Limit Bureaucracy in the Federal Workforce

Apple, Google, Facebook, and Amazon, combined, employ around 750,000 individuals. The federal workforce is made up of 2.3 million individuals.

That’s too many.

Federal workers are smart, dedicated, and hardworking, but they shouldn’t be a protected class of worker. Technology is advancing to the point where we should be able to get more done with fewer people, and studies show that fewer federal employees leave their jobs than their private counterparts and enjoy much higher pension benefits. At the same time, the federal workforce is aging and struggling to recruit and retain younger workers. If the top four tech companies can do as much as they do with fewer than 1 million workers, the federal government can find ways to do more with less.

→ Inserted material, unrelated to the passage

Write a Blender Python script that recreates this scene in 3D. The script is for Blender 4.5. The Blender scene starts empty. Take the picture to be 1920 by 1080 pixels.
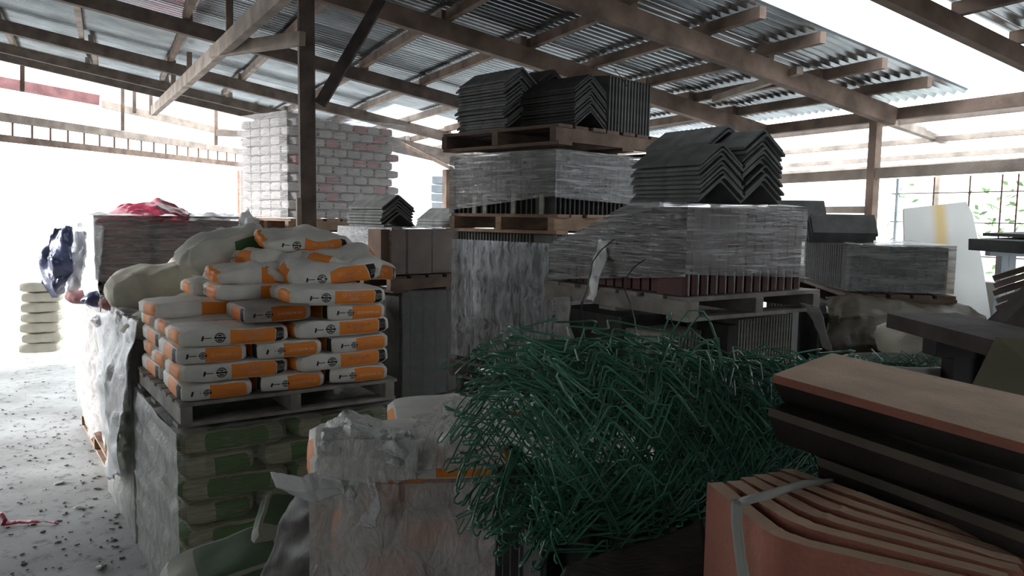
import bpy, math, random
from mathutils import Vector, Matrix, noise
rnd = random.Random(7)
sc = bpy.context.scene
col = sc.collection
R = math.radians

# ------------------------------------------------------------------ camera
F = 1450.0; CX, CY = 960.0, 540.0; HCAM = 2.1
PITCH = math.atan((CY-405.0)/F); ROLL = 0.015
fw = Vector((0, math.cos(PITCH), -math.sin(PITCH)))
rt = Vector((math.cos(ROLL), 0, math.sin(ROLL)))
rt = (rt - fw*rt.dot(fw)).normalized()
up = rt.cross(fw).normalized()
CAMP = Vector((0, 0, HCAM))
cd = bpy.data.cameras.new('camera'); cam = bpy.data.objects.new('camera', cd); col.objects.link(cam)
cd.sensor_width = 36; cd.lens = 36*F/1920.0; cd.clip_start = 0.05; cd.clip_end = 300
m = Matrix((rt, up, -fw)).transposed().to_4x4(); m.translation = CAMP
cam.matrix_world = m; sc.camera = cam

# ------------------------------------------------------------------ light
w = bpy.data.worlds.new('sky'); sc.world = w; w.use_nodes = True
bg = w.node_tree.nodes['Background']
bg.inputs[0].default_value = (0.93, 0.97, 1.0, 1); bg.inputs[1].default_value = 4.2
added_sun = bpy.data.lights.new('added_sun', 'SUN'); added_sun.energy = 9; added_sun.angle = R(12)
so = bpy.data.objects.new('added_sun', added_sun); col.objects.link(so); so.rotation_euler = Vector((1, .06, -.25)).to_track_quat('-Z', 'Y').to_euler()  # added low sun lamp, whitens the left-facing loads and the back floor
sc.view_settings.view_transform = 'Standard'; sc.view_settings.look = 'None'
sc.view_settings.exposure = 0.0; sc.view_settings.gamma = 1.0
sc.view_settings.use_curve_mapping = False
sc.cycles.max_bounces = 8; sc.cycles.diffuse_bounces = 5; sc.cycles.glossy_bounces = 4
sc.cycles.transparent_max_bounces = 12; sc.cycles.sample_clamp_indirect = 6

# ------------------------------------------------------------------ pixel helpers
def ray(px, py):
    return fw + rt*((px-CX)/F) - up*((py-CY)/F)
def P(px, py, d):
    r = ray(px, py); return CAMP + r*(d/r.y)
def G(px, py, z=0.0):
    r = ray(px, py); return CAMP + r*((z-HCAM)/r.z)
U2 = Vector((-.454, .891, 0)); S2 = Vector((.891, .454, 0))
SL = 0.17
def roofz(x, y): return 3.90 - SL*(S2.x*x + S2.y*y)
def US(u, s, dz=0.0):
    p = U2*u + S2*s; return Vector((p.x, p.y, 3.90 - SL*s + dz))
def onroof(px, py, off=0.0):
    r = ray(px, py); a = 3.90+off-HCAM; k = r.z + SL*(S2.x*r.x + S2.y*r.y)
    return CAMP + r*(a/k)

# ------------------------------------------------------------------ materials
def mat(name, color, rough=.8, metal=0.0, var=.25, scale=8.0, bump=.0, bscale=60, stretch=(1,1,1), color2=None, spec=.3, coord='Object', detail=5, rnd_amt=0.0):
    M = bpy.data.materials.new(name); M.use_nodes = True
    nt = M.node_tree; N = nt.nodes; L = nt.links
    b = N['Principled BSDF']; b.inputs['Roughness'].default_value = rough; b.inputs['Metallic'].default_value = metal
    b.inputs['Specular IOR Level'].default_value = spec
    tc = N.new('ShaderNodeTexCoord'); mp = N.new('ShaderNodeMapping'); mp.inputs['Scale'].default_value = stretch
    L.new(tc.outputs[coord], mp.inputs[0])
    n = N.new('ShaderNodeTexNoise'); n.inputs['Scale'].default_value = scale; n.inputs['Detail'].default_value = detail
    L.new(mp.outputs[0], n.inputs['Vector'])
    cr = N.new('ShaderNodeValToRGB'); L.new(n.outputs['Fac'], cr.inputs[0])
    c2 = color2 or tuple(c*(1-var) for c in color); c1 = color if color2 else tuple(min(1, c*(1+var)) for c in color)
    cr.color_ramp.elements[0].position = .34; cr.color_ramp.elements[1].position = .68
    cr.color_ramp.elements[0].color = (*c2, 1); cr.color_ramp.elements[1].color = (*c1, 1)
    out = cr.outputs[0]
    if rnd_amt:
        oi = N.new('ShaderNodeObjectInfo'); mr = N.new('ShaderNodeMapRange')
        mr.inputs[3].default_value = 1-rnd_amt; mr.inputs[4].default_value = 1+rnd_amt
        L.new(oi.outputs['Random'], mr.inputs[0])
        hs = N.new('ShaderNodeHueSaturation'); L.new(mr.outputs[0], hs.inputs['Value']); L.new(out, hs.inputs['Color']); out = hs.outputs[0]
    L.new(out, b.inputs['Base Color'])
    if bump:
        n2 = N.new('ShaderNodeTexNoise'); n2.inputs['Scale'].default_value = bscale; n2.inputs['Detail'].default_value = 4
        L.new(mp.outputs[0], n2.inputs['Vector'])
        bp = N.new('ShaderNodeBump'); bp.inputs['Strength'].default_value = bump; bp.inputs['Distance'].default_value = .01
        L.new(n2.outputs['Fac'], bp.inputs['Height']); L.new(bp.outputs[0], b.inputs['Normal'])
    return M

def film_mat(name, lo, hi, spec=.5, color=(.8,.82,.83), rough=.28, stretch=(2,2,30), bump=.5, scale=3.0, bs=6.0):
    """stretch wrap: partly clear, partly milky, with pulled streaks"""
    M = bpy.data.materials.new(name); M.use_nodes = True
    nt = M.node_tree; N = nt.nodes; L = nt.links
    b = N['Principled BSDF']; b.inputs['Base Color'].default_value = (*color, 1)
    b.inputs['Roughness'].default_value = rough; b.inputs['Specular IOR Level'].default_value = spec
    tc = N.new('ShaderNodeTexCoord'); mp = N.new('ShaderNodeMapping'); mp.inputs['Scale'].default_value = stretch
    L.new(tc.outputs['Object'], mp.inputs[0])
    n = N.new('ShaderNodeTexNoise'); n.inputs['Scale'].default_value = scale; n.inputs['Detail'].default_value = 6; n.inputs['Roughness'].default_value=.65
    n.inputs['Distortion'].default_value = .6
    L.new(mp.outputs[0], n.inputs['Vector'])
    mr = N.new('ShaderNodeMapRange'); mr.inputs[1].default_value = .35; mr.inputs[2].default_value = .7
    mr.inputs[3].default_value = lo; mr.inputs[4].default_value = hi
    L.new(n.outputs['Fac'], mr.inputs[0])
    n2 = N.new('ShaderNodeTexNoise'); n2.inputs['Scale'].default_value = bs; n2.inputs['Detail'].default_value = 5
    n2.inputs['Distortion'].default_value = 1.0
    L.new(mp.outputs[0], n2.inputs['Vector'])
    bp = N.new('ShaderNodeBump'); bp.inputs['Strength'].default_value = min(1, bump); bp.inputs['Distance'].default_value = .05 if 'clear' in name else .02
    L.new(n2.outputs['Fac'], bp.inputs['Height']); L.new(bp.outputs[0], b.inputs['Normal'])
    tr = N.new('ShaderNodeBsdfTransparent'); mx = N.new('ShaderNodeMixShader')
    L.new(mr.outputs[0], mx.inputs[0]); L.new(tr.outputs[0], mx.inputs[1]); L.new(b.outputs[0], mx.inputs[2])
    L.new(mx.outputs[0], N['Material Output'].inputs['Surface'])
    return M

def label_mat(name, base, panel, dark, p0=.44, p1=.86, p2=.975, translucent_top=None):
    """printed bag: UV 0-1 long sides, 2-3 short ends, 4-5 top and bottom"""
    M = mat(name, base, rough=.62, var=.10, scale=9, bump=.35, bscale=14)
    nt = M.node_tree; N = nt.nodes; L = nt.links; b = N['Principled BSDF']
    basec = b.inputs['Base Color'].links[0].from_socket
    uv = N.new('ShaderNodeUVMap'); sp = N.new('ShaderNodeSeparateXYZ'); L.new(uv.outputs[0], sp.inputs[0])
    def rng(a, c, sock='X'):
        g = N.new('ShaderNodeMath'); g.operation = 'GREATER_THAN'; g.inputs[1].default_value = a; L.new(sp.outputs[sock], g.inputs[0])
        l = N.new('ShaderNodeMath'); l.operation = 'LESS_THAN'; l.inputs[1].default_value = c; L.new(sp.outputs[sock], l.inputs[0])
        k = N.new('ShaderNodeMath'); k.operation = 'MULTIPLY'; L.new(g.outputs[0], k.inputs[0]); L.new(l.outputs[0], k.inputs[1]); return k.outputs[0]
    def add(a, c):
        k = N.new('ShaderNodeMath'); k.operation = 'MAXIMUM'; L.new(a, k.inputs[0]); L.new(c, k.inputs[1]); return k.outputs[0]
    def mix(fac, a, c):
        x = N.new('ShaderNodeMix'); x.data_type = 'RGBA'; L.new(fac, x.inputs[0]); L.new(a, x.inputs[6])
        if isinstance(c, tuple): x.inputs[7].default_value = (*c, 1)
        else: L.new(c, x.inputs[7])
        return x.outputs[2]
    pan = add(rng(p0, p1), rng(2.40, 2.90))
    if 'green' in name: pan = add(pan, rng(4.25, 4.8))
    c = mix(pan, basec, panel)
    c = mix(rng(p1+.008, p2), c, dark)
    vm = rng(.06, .94, 'Y')
    c = mix(vm, basec, c)
    L.new(c, b.inputs['Base Color'])
    return M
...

I’ve been an entrepreneur for almost twenty years - I know what small teams can accomplish when they’re scrappy and resourceful. I also know that most organizations over time become bloated and inefficient unless there are requirements otherwise. Most organizations respond to benchmarks and incentives. The federal workforce can and must do more with less. The rest of us are suffering and our government has to become leaner and meaner.  It also has to get younger and smarter.  

Problems to be Solved

  • The American people are paying for an oversized and inefficient federal workforce.
  • The federal workforce is aging fast and struggles to recruit and retain young workers.
Guiding Principles:
  • Efficiency
  • Reduce the size of the federal workforce by 15 - 20%
  • Increase efficiency so as to not lose productivity
  • Improve the recruitment and retention of younger workers

As President, I will…

  • Hire a management consulting firm to identify areas of inefficiency in the federal workforce.
  • Implement new technology to improve government efficiency.
  • Reduce the size of the federal workforce by 15 – 20%, working with Congress to change civil service rules to give management greater discretion.
  • Enhance the recruitment and retention of younger workers by changing hiring guidelines, compensation and reporting structures to be more responsive to millennials.